Like a Rolling Stone

There's nothing like your hero turning 70 to make you feel mortal.

Can it really be 48 years since "Free Wheeling": 46  years since "Like A Rollin' Stone"? The people I know today and I knew yesterday chart their lives thro' Dylan's songs.


There's a never ending argument about the impact of Dylan and the Beatles on my generation. At the time, for me it was J,P,G&R, but looking back what echoes thro' the canyons of my mind is Dylan.


The Beatles scripted my adolescence, the sexual fumblings and embarrassed attempts at adulthood. Dylan spoke of other things, stuff I, frankly, could not fathom but which seemed to a scrawny 17 year old to be "special".


 "Love Minus Zero" was incomprehensible but the line "My love she speaks like silence, without ideals or violence" made me feel I'd entered a new world. However, about 1965 Soul hit me and Dylan and I parted for a while.

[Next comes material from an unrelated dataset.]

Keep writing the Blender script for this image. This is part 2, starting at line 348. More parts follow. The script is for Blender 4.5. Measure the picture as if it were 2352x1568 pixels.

We got together again briefly in 1971 thro' his "Self Portrait" LP. I was around this young woman's place when she put the record on - in an attempt, I believe, to seduce me. I was so shy and naive that I missed every signal or else was rather too frightened to act on the semaphore.


Many years later, I belatedly bought "Blood on the Tracks", having dismissed it first time around because it wasn't like Roxy Music. 


There are some things in life you can never live down.


 Every track is perfect but  if I had to choose I'd be hard pushed to separate "Tangled Up In Blue", "Idiot Wind" and "Lily, Rosemary and the Jack of Hearts".


This weekend's telly has been a nostalgia fest with hours of Dylan, just to remind plonkers like me what a great song writer he is.That said the only time I saw him live, in 2004 at the Finsbury Park Feis, he was there but he might as well have not been. What a disappointment! But we all have off days.


As he said so perfectly in 1965:


"Leave your stepping stones behind, something calls for you
Forget the dead you’ve left, they will not follow you
The vagabond who’s rapping at your door
Is standing in the clothes that you once wore
Strike another match, go start anew
And it’s all over now, Baby Blue"



He's certainly lived by those words:




Happy Birthday, Mr Tambourine Man.







Comments

Lynne with an e said…
I saw Dylan in concert twice. The first time it was just him, his guitar and harmonica in a theatre with plush seats. A couple of years later he was in an arena with a meandering and noisy audience, blasting out an electrified sound with the musicians who became The Band. Both times were fab.
Steve said…
I've lived a Dylanless life, I must admit and after reading your post I feel heartily ashamed.
Marginalia said…
Dear louciao, that's so unfair seeing plugged and unplugged Dylan.

Dear wibbo, thanks.

Well Steve,you've plenty of time to catch up now that the Rapture's ruptured.
The Sagittarian said…
I saw him in concert here once, must be about 15 or 16 years ago, he had Patti Smith with him and it was great! The only time he even spoke was to introduce the band towards the end of the night, which I thought was weird but hey he can do what he wants when its his show.